JAKARTA, KOMPAS.com – Menteri Koordinator bidang Politik Hukum dan Keamanan, Luhut Binsar Panjaitan mengatakan, pemerintah tengah menyiapkan skenario untuk menghadapi dampak keluarnya Inggris dari Uni Eropa atau "British Exit" (Brexit).
"Kami sudah menyiapkan beberapa pikiran-pikiran mengenai dampak Brexit pada aspek ekonomi, politik maupun keamanan," kata Luhut usai menghadiri peringatan Hari Anti Narkotika Internasional (HANI) 2016 di Jakarta, Minggu (26/6/2016).
Kendati demikian, Luhut tak merinci langkah apa saja yang telah disiapkan pemerintah tersebut. Ia hanya menyebut, keluarnya Inggris dari Uni Eropa tidak akan memberikan dampak besar terhadap Indonesia.
"Kami perhatikan dengan cermat karena bagaimana pun ini keputusan dampaknya masih akan kami lihat dalam beberapa waktu ke depan," ucap Luhut.
"Mungkin secara langsung ke Indonesia tidak banyak, namun kita harus lebih hati-hati melihat ekonomi kita," kata dia.
Inggris telah memutuskan untuk meninggalkan Uni Eropa (UE) setelah 43 tahun dalam referendum bersejarah.
Rakyat Inggris yang memilih 'keluar' tercatat sebanyak 52 persen dengan perolehan suara sebanyak 17.410.742 orang.

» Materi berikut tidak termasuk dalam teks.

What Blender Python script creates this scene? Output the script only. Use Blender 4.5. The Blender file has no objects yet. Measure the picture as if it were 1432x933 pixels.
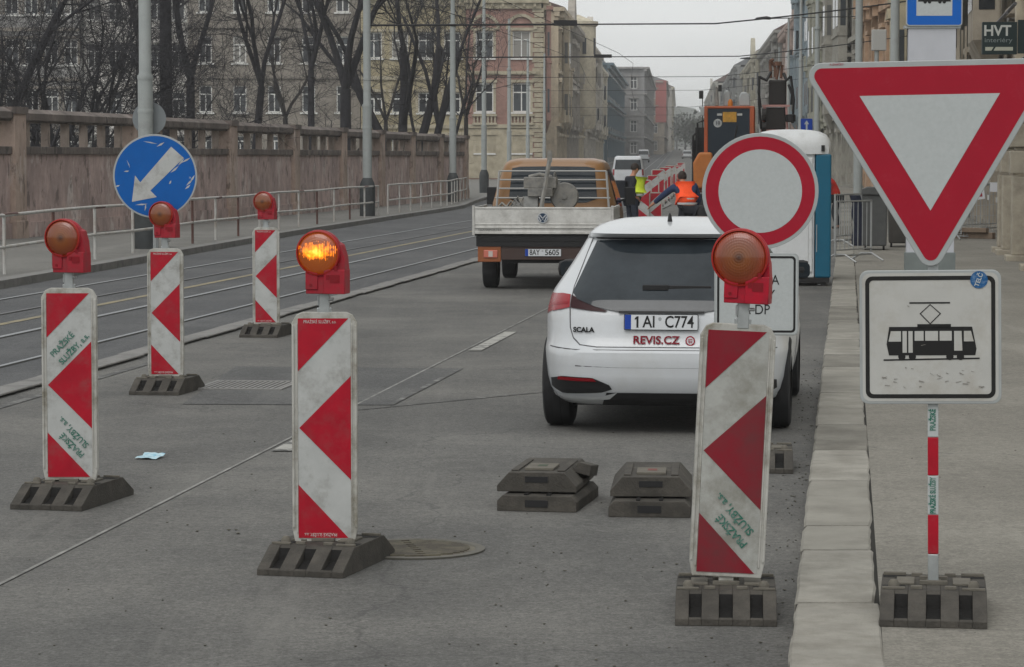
import bpy, bmesh, math, random
from mathutils import Vector, Matrix, Euler
R = math.radians
C = bpy.context.scene.collection
sc = bpy.context.scene
rnd = random.Random(7)

# ------------------------------------------------------------------ camera, world, sun, exposure
F = 3900.0; CX, CY, HZ, CAMZ = 716.0, 466.5, 220.0, 1.885
cam = bpy.data.objects.new('camera', bpy.data.cameras.new('camera')); C.objects.link(cam)
cam.data.sensor_width = 36.0; cam.data.lens = F / 1432.0 * 36.0
cam.data.clip_start = 0.1; cam.data.clip_end = 6000
TH = math.atan((CY - HZ) / F)
cam.location = (0, 0, CAMZ); cam.rotation_euler = (math.pi / 2 - TH, 0, 0)
sc.camera = cam
w = bpy.data.worlds.new('World'); sc.world = w; w.use_nodes = True
nt = w.node_tree; nt.nodes.clear()
out = nt.nodes.new('ShaderNodeOutputWorld'); bg = nt.nodes.new('ShaderNodeBackground')
sky = nt.nodes.new('ShaderNodeTexSky'); sky.sky_type = 'NISHITA'; sky.sun_disc = False
SUN_EL, SUN_AZ = R(50), R(-160)      # azimuth measured from +Y, clockwise
sky.sun_elevation = SUN_EL; sky.sun_rotation = SUN_AZ
sky.dust_density = 6.0; sky.air_density = 1.0; sky.ozone_density = 1.5
hs = nt.nodes.new('ShaderNodeHueSaturation'); hs.inputs['Saturation'].default_value = 0.12
mx = nt.nodes.new('ShaderNodeMixRGB'); mx.blend_type = 'MIX'; mx.inputs[0].default_value = 0.8
mx.inputs[2].default_value = (7.0, 7.15, 7.1, 1)        # even cloud sheet over the sky texture
nt.links.new(sky.outputs[0], hs.inputs['Color']); nt.links.new(hs.outputs[0], mx.inputs[1])
tcw = nt.nodes.new('ShaderNodeTexCoord'); nw = nt.nodes.new('ShaderNodeTexNoise'); nw.inputs['Scale'].default_value = 9.0; nw.inputs['Detail'].default_value = 4
mpw = nt.nodes.new('ShaderNodeMapping'); mpw.inputs['Scale'].default_value = (1, 1, 3.5); nt.links.new(tcw.outputs['Generated'], mpw.inputs['Vector']); nt.links.new(mpw.outputs[0], nw.inputs['Vector'])
rw = nt.nodes.new('ShaderNodeMapRange'); rw.inputs[1].default_value = .3; rw.inputs[2].default_value = .7; rw.inputs[3].default_value = .93; rw.inputs[4].default_value = 1.07; nt.links.new(nw.outputs['Fac'], rw.inputs[0])
mw = nt.nodes.new('ShaderNodeMixRGB'); mw.blend_type = 'MULTIPLY'; mw.inputs[0].default_value = 1; nt.links.new(mx.outputs[0], mw.inputs[1]); nt.links.new(rw.outputs[0], mw.inputs[2])
nt.links.new(mw.outputs[0], bg.inputs['Color']); bg.inputs['Strength'].default_value = 0.125
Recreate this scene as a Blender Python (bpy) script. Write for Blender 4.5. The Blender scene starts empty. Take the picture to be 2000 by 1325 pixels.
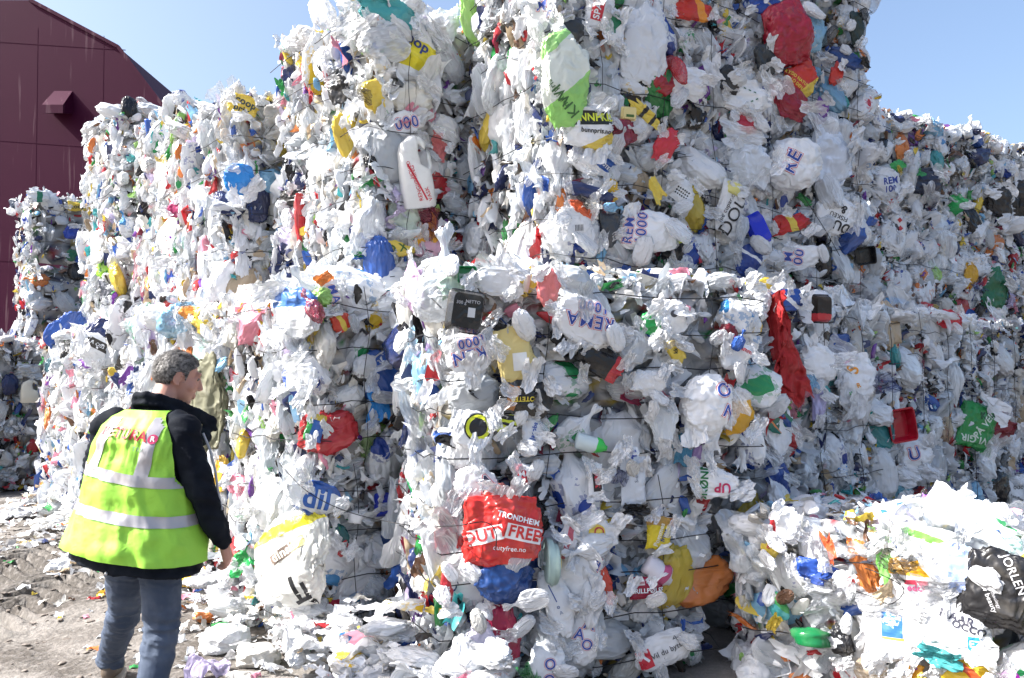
import bpy, bmesh, math, random
import numpy as np
from mathutils import Vector, Matrix
from mathutils.bvhtree import BVHTree

# ------------------------------------------------------------------ camera, sky, sun
C = bpy.data.collections.new("plastic_yard"); bpy.context.scene.collection.children.link(C)
SC = bpy.context.scene
CAM_H, FPX, PITCH = 1.65, 1600.0, math.atan((745 - 662.5) / 1600.0)
cd = bpy.data.cameras.new("camera"); cam = bpy.data.objects.new("camera", cd); C.objects.link(cam)
cd.sensor_width = 36.0; cd.lens = 36.0 * FPX / 2000.0; cd.clip_start = 0.05; cd.clip_end = 3000
cam.location = (0, 0, CAM_H); cam.rotation_euler = (math.pi / 2 + PITCH, 0, 0)
SC.camera = cam
SUN_AZ = (-0.984, -0.178); SUN_EL = math.radians(43)
w = bpy.data.worlds.new("World"); SC.world = w; w.use_nodes = True
nt = w.node_tree; bg = nt.nodes["Background"]
sky = nt.nodes.new("ShaderNodeTexSky"); sky.sky_type = 'NISHITA'; sky.sun_disc = False
sky.sun_elevation = SUN_EL; sky.sun_rotation = math.atan2(SUN_AZ[0], SUN_AZ[1])
sky.air_density = 1.0; sky.dust_density = 5.0; sky.ozone_density = 2.4
nt.links.new(sky.outputs[0], bg.inputs[0]); bg.inputs[1].default_value = 0.125
sl = bpy.data.lights.new("sun", 'SUN'); sl.energy = 5.0; sl.angle = math.radians(0.5); sl.color = (1.0, 0.98, 0.95)
so = bpy.data.objects.new("sun", sl); C.objects.link(so)
sdir = Vector((SUN_AZ[0] * math.cos(SUN_EL), SUN_AZ[1] * math.cos(SUN_EL), math.sin(SUN_EL)))
so.rotation_euler = sdir.to_track_quat('Z', 'Y').to_euler(); so.location = (-20, 2, 20)
vs = SC.view_settings; vs.view_transform = 'Standard'; vs.look = 'None'; vs.gamma = 1.0; vs.use_curve_mapping = False
vs.exposure = 1.34
cy = SC.cycles
cy.max_bounces = 7; cy.diffuse_bounces = 4; cy.glossy_bounces = 3; cy.transmission_bounces = 4; cy.transparent_max_bounces = 10
cy.caustics_reflective = False; cy.caustics_refractive = False
cy.use_adaptive_sampling = True; cy.adaptive_threshold = 0.02
try:
    cy.use_denoising = True; cy.denoiser = 'OPENIMAGEDENOISE'
except Exception:
    pass

# ------------------------------------------------------------------ helpers
R = random.Random(7)
NP = np.random.default_rng(11)

def ray(px, py):
    """direction of the sight line through a point of the 2000x1325 photograph"""
    v = Vector(((px - 1000) / FPX, (662.5 - py) / FPX, -1.0))
    return (cam.rotation_euler.to_matrix() @ v).normalized()

def tag(o, label=None, cat=None, group=None, kind=None):
    if label: o['label'] = label
    if cat: o['category'] = cat
    if group: o['group'] = group
    if kind: o['kind'] = kind
    return o

def link(name, me, parent=None, mats=(), loc=None, rot=None):
    o = bpy.data.objects.new(name, me); C.objects.link(o)
    if me is not None:
        for m in mats:
            me.materials.append(m)
    if parent is not None: o.parent = parent
    if loc is not None: o.location = loc
    if rot is not None: o.rotation_euler = rot
    return o

def np_mesh(name, V, F, smooth=True, col=None, midx=None):
    """V (n,3), F list of arrays of equal-size polygons (k,3) or (k,4)"""
    me = bpy.data.meshes.new(name)
    V = np.asarray(V, dtype=np.float32)
    Fs = F if isinstance(F, list) else [F]
    loops = np.concatenate([f.reshape(-1) for f in Fs]).astype(np.int32)
    tot = np.concatenate([np.full(len(f), f.shape[1], dtype=np.int32) for f in Fs])
    start = np.concatenate([[0], np.cumsum(tot)[:-1]]).astype(np.int32)
    me.vertices.add(len(V)); me.vertices.foreach_set("co", V.reshape(-1))
    me.loops.add(len(loops)); me.loops.foreach_set("vertex_index", loops)
    me.polygons.add(len(tot)); me.polygons.foreach_set("loop_start", start)
    me.polygons.foreach_set("loop_total", tot)
    if midx is not None: me.polygons.foreach_set("material_index", np.asarray(midx, dtype=np.int32))
    me.update(calc_edges=True)
    if smooth: me.polygons.foreach_set("use_smooth", np.ones(len(tot), dtype=bool))
    if col is not None:
        a = me.color_attributes.new("Tint", 'FLOAT_COLOR', 'POINT')
        c4 = np.ones((len(V), 4), dtype=np.float32); c4[:, :3] = col
        a.data.foreach_set("color", c4.reshape(-1))
    me.validate()
    return me

def _hash(ix, iy, iz, seed):
    h = (ix.astype(np.int64) * 374761393 + iy.astype(np.int64) * 668265263 + iz.astype(np.int64) * 2147483647 + seed * 974634777) & 0xFFFFFFFF
    h = ((h ^ (h >> 13)) * 1274126177) & 0xFFFFFFFF
    h = ((h ^ (h >> 16)) * 2246822519) & 0xFFFFFFFF
    return ((h ^ (h >> 15)) & 0xFFFFFF).astype(np.float64) / 0xFFFFFF * 2 - 1

def vnoise(p, seed=0):
    """smooth value noise in [-1,1] at points p (n,3)"""
    p = np.asarray(p, dtype=np.float64)
    i = np.floor(p).astype(np.int64); f = p - i; f = f * f * f * (f * (f * 6 - 15) + 10)
    r = 0
    for dx in (0, 1):
        for dy in (0, 1):
            for dz in (0, 1):
                wgt = (f[:, 0] if dx else 1 - f[:, 0]) * (f[:, 1] if dy else 1 - f[:, 1]) * (f[:, 2] if dz else 1 - f[:, 2])
                r = r + wgt * _hash(i[:, 0] + dx, i[:, 1] + dy, i[:, 2] + dz, seed)
    return r

def fbm(p, seed=0, octv=3):
    a, s, t = 1.0, 0, 0
    for k in range(octv):
        s = s + a * vnoise(p * 2 ** k, seed + 31 * k); t += a; a *= 0.5
    return s / t

def ridged(p, seed=0, octv=3):
    a, s, t = 1.0, 0, 0
    for k in range(octv):
        s = s + a * (1 - np.abs(vnoise(p * 2.1 ** k, seed + 17 * k)) * 2); t += a; a *= 0.55
    return s / t

def ico(sub):
    bm = bmesh.new(); bmesh.ops.create_icosphere(bm, subdivisions=sub, radius=1)
    V = np.array([v.co[:] for v in bm.verts]); F = np.array([[v.index for v in f.verts] for f in bm.faces]); bm.free()
    return V, F
ICO = {k: ico(k) for k in (2, 3, 4, 5)}

def grid(nx, ny):
    u, v = np.meshgrid(np.linspace(-.5, .5, nx), np.linspace(-.5, .5, ny), indexing='ij')
    V = np.stack([u.ravel(), v.ravel(), np.zeros(nx * ny)], 1)
    i = np.arange(nx * ny).reshape(nx, ny)
    F = np.stack([i[:-1, :-1].ravel(), i[1:, :-1].ravel(), i[1:, 1:].ravel(), i[:-1, 1:].ravel()], 1)
    return V, F

# ------------------------------------------------------------------ shapes of rubbish (unit size, thin along z)
def crumple_split(V, F, amt, rs, keep=None):
    """split every triangle in four and push the new points about: facets and sharp creases as in crushed film"""
    E = np.sort(np.concatenate([F[:, [0, 1]], F[:, [1, 2]], F[:, [2, 0]]]), axis=1)
    U, inv = np.unique(E, axis=0, return_inverse=True); inv = inv.reshape(3, -1)
    mid = (V[U[:, 0]] + V[U[:, 1]]) / 2
    ln = np.linalg.norm(V[U[:, 0]] - V[U[:, 1]], axis=1, keepdims=True)
    mid = mid + rs.normal(0, 1, mid.shape) * ln * amt
    a, b, c = (inv[k] + len(V) for k in range(3))
    F2 = np.concatenate([np.stack(x, 1) for x in ((F[:, 0], a, c), (a, F[:, 1], b), (c, b, F[:, 2]), (a, b, c))])
    return np.concatenate([V, mid]), F2

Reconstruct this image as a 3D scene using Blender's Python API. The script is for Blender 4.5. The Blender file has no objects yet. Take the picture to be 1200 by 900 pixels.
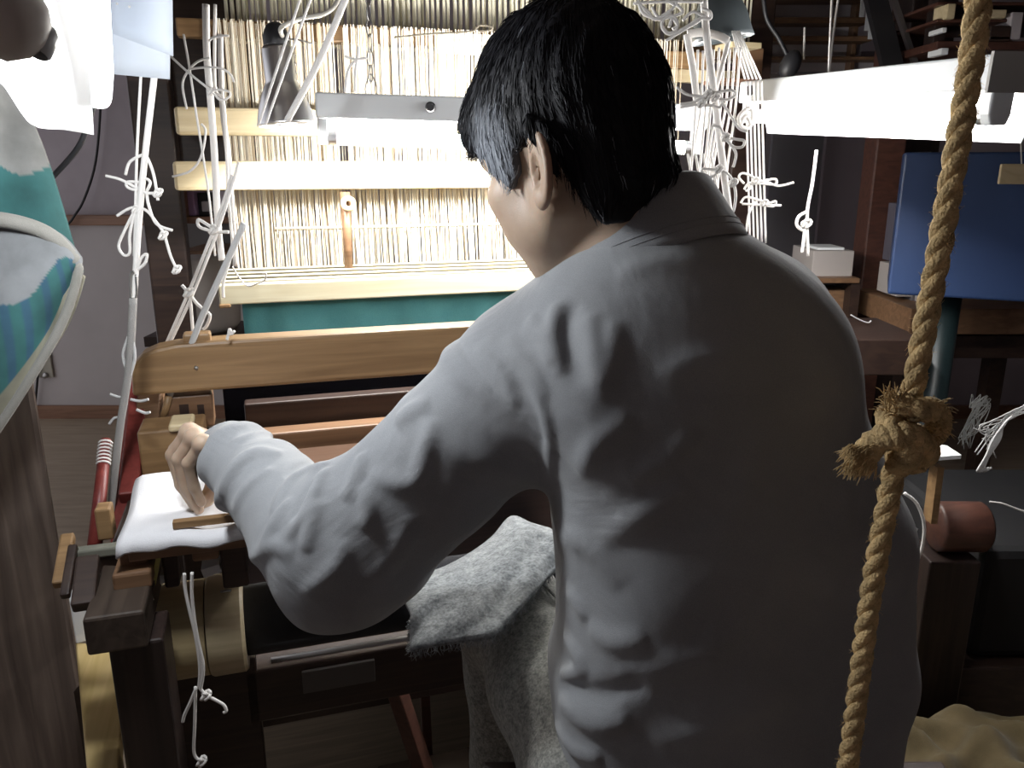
import bpy, bmesh, math, random
import numpy as np
from mathutils import Vector, Matrix, noise

random.seed(11); np.random.seed(11)
COL = bpy.context.scene.collection
SC = bpy.context.scene

# ---------------------------------------------------------------- camera
FPX, PITCH, CAMZ = 950.0, math.radians(15.3), 1.30      # focal length in pixels of a 1200x900 frame
cam = bpy.data.cameras.new('camera'); cam.sensor_width = 36.0; cam.lens = 36.0*FPX/1200.0
cam.clip_start = 0.02
camo = bpy.data.objects.new('camera', cam); COL.objects.link(camo)
camo.location = (0, 0, CAMZ); camo.rotation_euler = (math.pi/2-PITCH, 0, 0)
SC.camera = camo

# ---------------------------------------------------------------- world, exposure
w = bpy.data.worlds.new('world'); SC.world = w; w.use_nodes = True
w.node_tree.nodes['Background'].inputs[0].default_value = (0.95, 0.95, 1.0, 1)
w.node_tree.nodes['Background'].inputs[1].default_value = 0.80
SC.view_settings.view_transform = 'Standard'; SC.view_settings.look = 'None'
SC.view_settings.gamma = 1.0; SC.view_settings.use_curve_mapping = False
SC.view_settings.exposure = 0.0
SC.cycles.use_denoising = True
SC.cycles.max_bounces = 6; SC.cycles.diffuse_bounces = 4
SC.cycles.sample_clamp_indirect = 4.0
TUBE_L = 220.0            # luminance of the fluorescent tubes
PAPER_LAMP_W = 11.0       # watt of the lamp at the upper left
FLOOD_W = 14.0            # watt of the silver flood lamp

# ---------------------------------------------------------------- helpers
ca, sa = math.cos(PITCH), math.sin(PITCH)
def ray(px, py):
    x = (px-600)/FPX; u = (450-py)/FPX
    return Vector((x, ca+u*sa, -sa+u*ca))
CAM = Vector((0, 0, CAMZ))
def at(px, py, Y):                                     # point on the sight line at a forward distance
    d = ray(px, py); return CAM + d*(Y/d.y)
def atz(px, py, z):
    d = ray(px, py); return CAM + d*((z-CAMZ)/d.z)
YAW = math.radians(17)
U = Vector((math.cos(YAW), math.sin(YAW), 0)); V = Vector((-math.sin(YAW), math.cos(YAW), 0)); Z = Vector((0, 0, 1))
O = Vector((-0.5036, 0.938, 0))                        # the loom's front left corner; u runs along the cloth, v into the loom
def lp(u, v, z): return O + U*u + V*v + Z*z
def atv(px, py, v):
    d = ray(px, py); return CAM + d*((v - (CAM-O).dot(V))/d.dot(V))
def uz(px, py, v):
    p = atv(px, py, v); return (p-O).dot(U), p.z

def rot_of(x, y, z):
    m = Matrix((x, y, z)).transposed(); return m
LROT = rot_of(U, V, Z)

class MB:
    def __init__(s): s.v = []; s.f = []
    def add(s, vs, fs):
        n = len(s.v); s.v += [Vector(p) for p in vs]; s.f += [tuple(i+n for i in f) for f in fs]; return s
    def box(s, c, size, R=None):
        hx, hy, hz = size[0]/2, size[1]/2, size[2]/2; c = Vector(c)
        vs = []
        for x in (-hx, hx):
            for y in (-hy, hy):
                for z in (-hz, hz):
                    q = Vector((x, y, z)); vs.append(c+(R @ q if R else q))
        return s.add(vs, [(0,1,3,2),(4,6,7,5),(0,4,5,1),(2,3,7,6),(0,2,6,4),(1,5,7,3)])
    def lbox(s, u0, u1, v0, v1, z0, z1):
        return s.box(lp((u0+u1)/2, (v0+v1)/2, (z0+z1)/2), (abs(u1-u0), abs(v1-v0), abs(z1-z0)), LROT)
    def bar(s, a, b, wd, ht, up=Z):                    # a board from a to b
        a = Vector(a); b = Vector(b); t = (b-a); l = t.length; t.normalize()
        sd = t.cross(up)
        if sd.length < 1e-4: sd = t.cross(Vector((1, 0, 0)))
        sd.normalize(); n = sd.cross(t)
        return s.box((a+b)/2, (l, wd, ht), rot_of(t, sd, n))
    def tube(s, pts, r, n=8, caps=True):
        pts = [Vector(p) for p in pts]; m = len(pts)
        rs = r if isinstance(r, (list, tuple)) else [r]*m
        base = len(s.v); ref = None
        for i, p in enumerate(pts):
            t = (pts[min(i+1, m-1)]-pts[max(i-1, 0)])
            if t.length < 1e-9: t = Vector((0, 0, 1))
            t.normalize()
            if ref is None:
                ref = t.orthogonal().normalized()
            ref = (ref - t*ref.dot(t))
            if ref.length < 1e-6: ref = t.orthogonal()
            ref.normalize(); bi = t.cross(ref)
            for k in range(n):
                a = 2*math.pi*k/n
                s.v.append(p+(ref*math.cos(a)+bi*math.sin(a))*rs[i])
        for i in range(m-1):
            for k in range(n):
                k2 = (k+1) % n
                s.f.append((base+i*n+k, base+i*n+k2, base+(i+1)*n+k2, base+(i+1)*n+k))
        if caps:
            s.f.append(tuple(base+k for k in range(n))[::-1]); s.f.append(tuple(base+(m-1)*n+k for k in range(n)))
        return s
    def lathe(s, prof, c, axis=Z, n=32):               # prof: (radius, height) pairs
        c = Vector(c); axis = Vector(axis).normalized(); e = axis.orthogonal().normalized(); g = axis.cross(e)
        base = len(s.v); m = len(prof)
        for r, h in prof:
            for k in range(n):
                a = 2*math.pi*k/n
                s.v.append(c+axis*h+(e*math.cos(a)+g*math.sin(a))*max(r, 1e-5))
        for i in range(m-1):
            for k in range(n):
                k2 = (k+1) % n
                s.f.append((base+i*n+k, base+i*n+k2, base+(i+1)*n+k2, base+(i+1)*n+k))
        return s
    def prism(s, outline, ext):                        # outline: 3D points in a plane
        o = [Vector(p) for p in outline]; ext = Vector(ext); n = len(o)
        return s.add(o+[p+ext for p in o], [tuple(range(n))[::-1], tuple(range(n, 2*n))]+[(i, (i+1) % n, n+(i+1) % n, n+i) for i in range(n)])
    def ball(s, c, r, n=12, m=8, sc=(1, 1, 1), R=None):
        c = Vector(c); base = len(s.v)
        for i in range(m+1):
            t = math.pi*i/m
            for k in range(n):
                a = 2*math.pi*k/n
                q = Vector((math.sin(t)*math.cos(a)*sc[0], math.sin(t)*math.sin(a)*sc[1], math.cos(t)*sc[2]))*r
                s.v.append(c+(R @ q if R else q))
        for i in range(m):
            for k in range(n):
                k2 = (k+1) % n
                s.f.append((base+i*n+k, base+(i+1)*n+k, base+(i+1)*n+k2, base+i*n+k2))
        return s
    def grid(s, P):                                    # P[i][j] points
        n, m = len(P), len(P[0])
        vs = [p for row in P for p in row]
        return s.add(vs, [(i*m+j, i*m+j+1, (i+1)*m+j+1, (i+1)*m+j) for i in range(n-1) for j in range(m-1)])
    def build(s, name, mat, parent=None, smooth=False, bevel=0.0, solid=0.0):
        base = wloc(parent) if parent else None
        me = bpy.data.meshes.new(name)
        if base is None:
            lo = Vector((min(p.x for p in s.v), min(p.y for p in s.v), min(p.z for p in s.v)))
            hi = Vector((max(p.x for p in s.v), max(p.y for p in s.v), max(p.z for p in s.v)))
            base = Vector(((lo.x+hi.x)/2, (lo.y+hi.y)/2, lo.z)); loc = base
        else: loc = Vector((0, 0, 0))
        me.from_pydata([tuple(p-base) for p in s.v], [], s.f); me.update()
        bm = bmesh.new(); bm.from_mesh(me); bmesh.ops.recalc_face_normals(bm, faces=bm.faces); bm.to_mesh(me); bm.free()
        me.materials.append(mat)
        if smooth:
            me.polygons.foreach_set('use_smooth', [True]*len(me.polygons))
        o = bpy.data.objects.new(name, me); COL.objects.link(o); o.location = loc
        if parent: o.parent = parent
        if solid:
            md = o.modifiers.new('solid', 'SOLIDIFY'); md.thickness = solid; md.offset = 0
        if bevel:
            md = o.modifiers.new('bevel', 'BEVEL'); md.width = bevel; md.segments = 2; md.limit_method = 'ANGLE'
        return o
def wloc(o):
    p = o.location.copy()
    while o.parent: o = o.parent; p += o.location
    return p
def tag(o, label=None, cat=None, group=None, kind=None):
    if label: o['label'] = label
    if cat: o['category'] = cat
    if group: o['group'] = group
    if kind: o['kind'] = kind
    return o
def empty(name, loc, label, cat, group=None):
    o = bpy.data.objects.new(name, None); COL.objects.link(o); o.location = loc; o.empty_display_size = .05
    return tag(o, label, cat, group)
def smooth_path(pts, k=6):
    pts = [Vector(p) for p in pts]
    if len(pts) < 3: return pts
    out = []
    for i in range(len(pts)-1):
        p0 = pts[max(i-1, 0)]; p1 = pts[i]; p2 = pts[i+1]; p3 = pts[min(i+2, len(pts)-1)]
        for j in range(k):
            t = j/k
            out.append(0.5*((2*p1)+(p2-p0)*t+(2*p0-5*p1+4*p2-p3)*t*t+(3*p1-p0-3*p2+p3)*t**3))
    out.append(pts[-1]); return out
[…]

Sedangkan yang memilih 'bergabung' ada 48 persen dengan perolehan suara sebanyak 16.141.241 orang.
Gubernur Bank Indonesia (BI) Agus DW Martowardojo menyatakan, keputusan Inggris untuk "bercerai" dari Uni Eropa mengejutkan dunia. Keputusan tersebut, kata Agus, bisa berimplikasi dalam jangka panjang.
"Kajian kami di tahun 2030 pertumbuhan ekonomi Inggris bisa menurun sampai 7 persen," kata Agus di kantornya di Jakarta, Jumat (24/6/2016).
Sebagai dampak referendum Inggris tersebut, nilai tukar mata uang poundsterling pun merosot secara dramatis.
Agus mengungkapkan, bank sentral memantau nilai tukar poundsterling melemah 10 hingga 11 persen dan volatilitasnya pun mencapai 11 persen.
Di Indonesia, dampak Brexit dapat dirasakan dengan melemahnya nilai tukar rupiah sebesar 1 persen dan Indeks Harga Saham Gabungan (IHSG).
Meski demikian, Agus meyakini dampak Brexit tidak terlalu signifikan terhadap Indonesia.
"Karena sekarang ekspor dan impor Indonesia dengan Inggris belum terlalu besar. Kami lihat dampaknya tidak terlalu besar, jadi masih bisa kami jaga," jelas Agus.